ENTRIES PROVIDED start

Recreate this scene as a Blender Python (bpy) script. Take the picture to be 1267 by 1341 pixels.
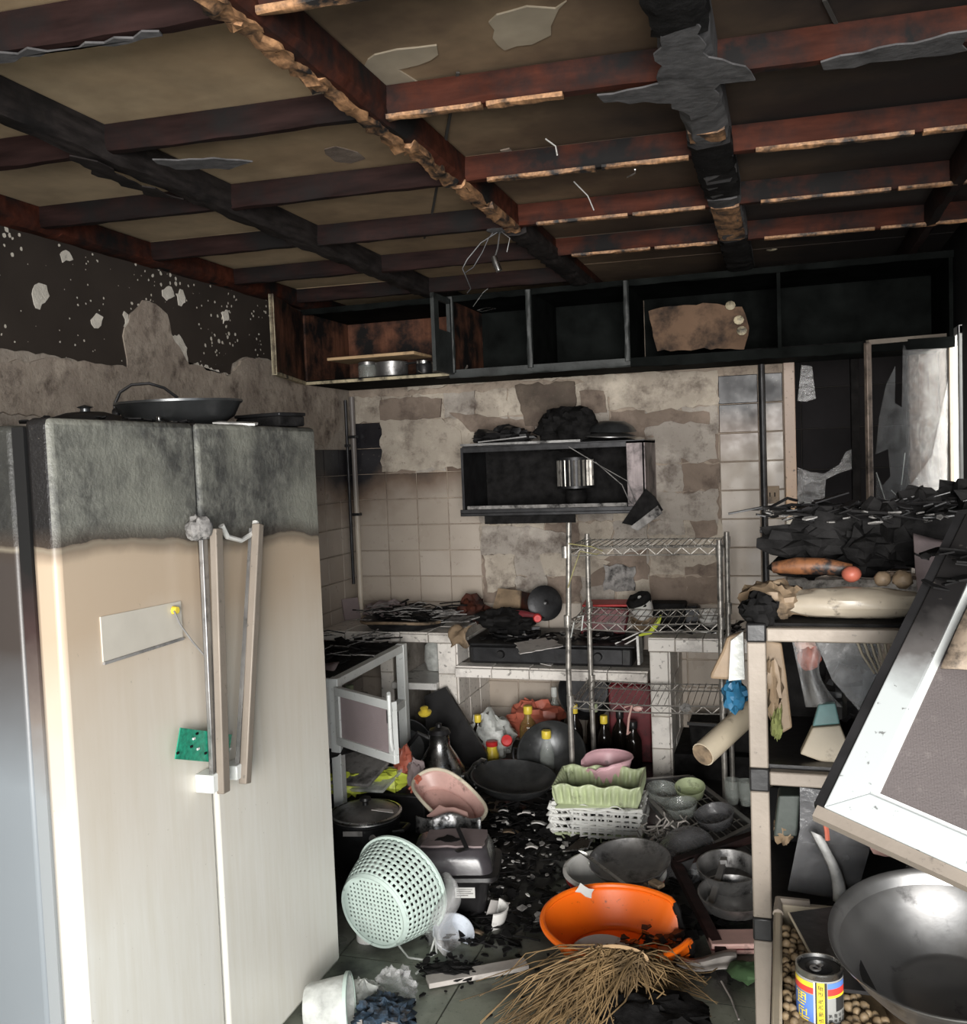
import bpy, math, random
from mathutils import Matrix, Vector, Euler, noise as mnoise
random.seed(11)
C = bpy.context.scene.collection
for o in list(bpy.data.objects): bpy.data.objects.remove(o)
scn = bpy.context.scene
PI = math.pi

# ---------------------------------------------------------------- camera
EYE = Vector((0, 0, 1.60))
YAW, PITCH, ROLL, FPX = 0.303190918, -0.0557876, -0.03860427, 1269.239
_f = Vector((-math.sin(YAW)*math.cos(PITCH), math.cos(YAW)*math.cos(PITCH), math.sin(PITCH)))
_r0 = Vector((math.cos(YAW), math.sin(YAW), 0)); _u0 = _r0.cross(_f)
_r = math.cos(ROLL)*_r0 + math.sin(ROLL)*_u0
_u = -math.sin(ROLL)*_r0 + math.cos(ROLL)*_u0
cam = bpy.data.cameras.new('camera'); camo = bpy.data.objects.new('camera', cam); C.objects.link(camo)
m = Matrix((( _r.x, _u.x, -_f.x, EYE.x), (_r.y, _u.y, -_f.y, EYE.y), (_r.z, _u.z, -_f.z, EYE.z), (0, 0, 0, 1)))
camo.matrix_world = m
cam.sensor_fit = 'HORIZONTAL'; cam.sensor_width = 36.0; cam.lens = 36.0*FPX/1267.0
cam.clip_start = 0.05
scn.camera = camo

# ---------------------------------------------------------------- light
w = bpy.data.worlds.new('world'); scn.world = w; w.use_nodes = True
nt = w.node_tree; nt.nodes.clear()
bg = nt.nodes.new('ShaderNodeBackground'); wo = nt.nodes.new('ShaderNodeOutputWorld')
bg.inputs[0].default_value = (0.86, 0.93, 1.0, 1); bg.inputs[1].default_value = 1.35
nt.links.new(bg.outputs[0], wo.inputs[0])
def area(name, loc, target, sx, sy, power, col):
    l = bpy.data.lights.new(name, 'AREA'); l.shape = 'RECTANGLE'; l.size = sx; l.size_y = sy
    l.energy = power; l.color = col
    o = bpy.data.objects.new(name, l); C.objects.link(o); o.location = loc
    o.rotation_euler = (Vector(target)-Vector(loc)).to_track_quat('-Z', 'Y').to_euler()
    return o
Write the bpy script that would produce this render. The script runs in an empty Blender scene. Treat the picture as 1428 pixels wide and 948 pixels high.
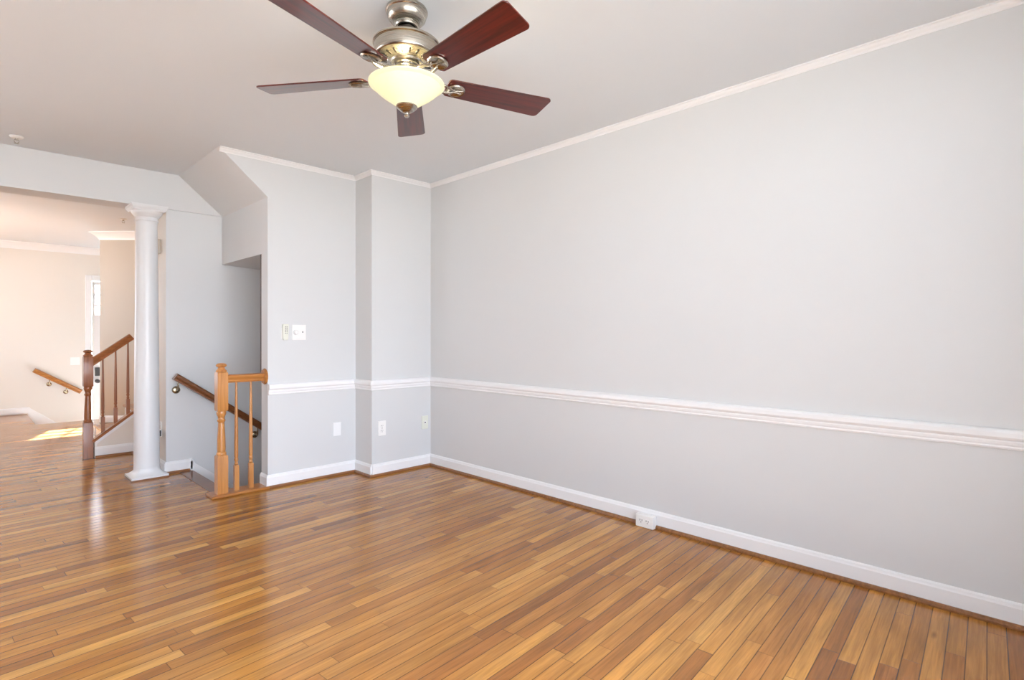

ENTRIES PROVIDED end

TASK INSTRUCTIONS: Count every line of the material above that holds the string "pixels", then state only the total.

SOLVED EXERCISE: 2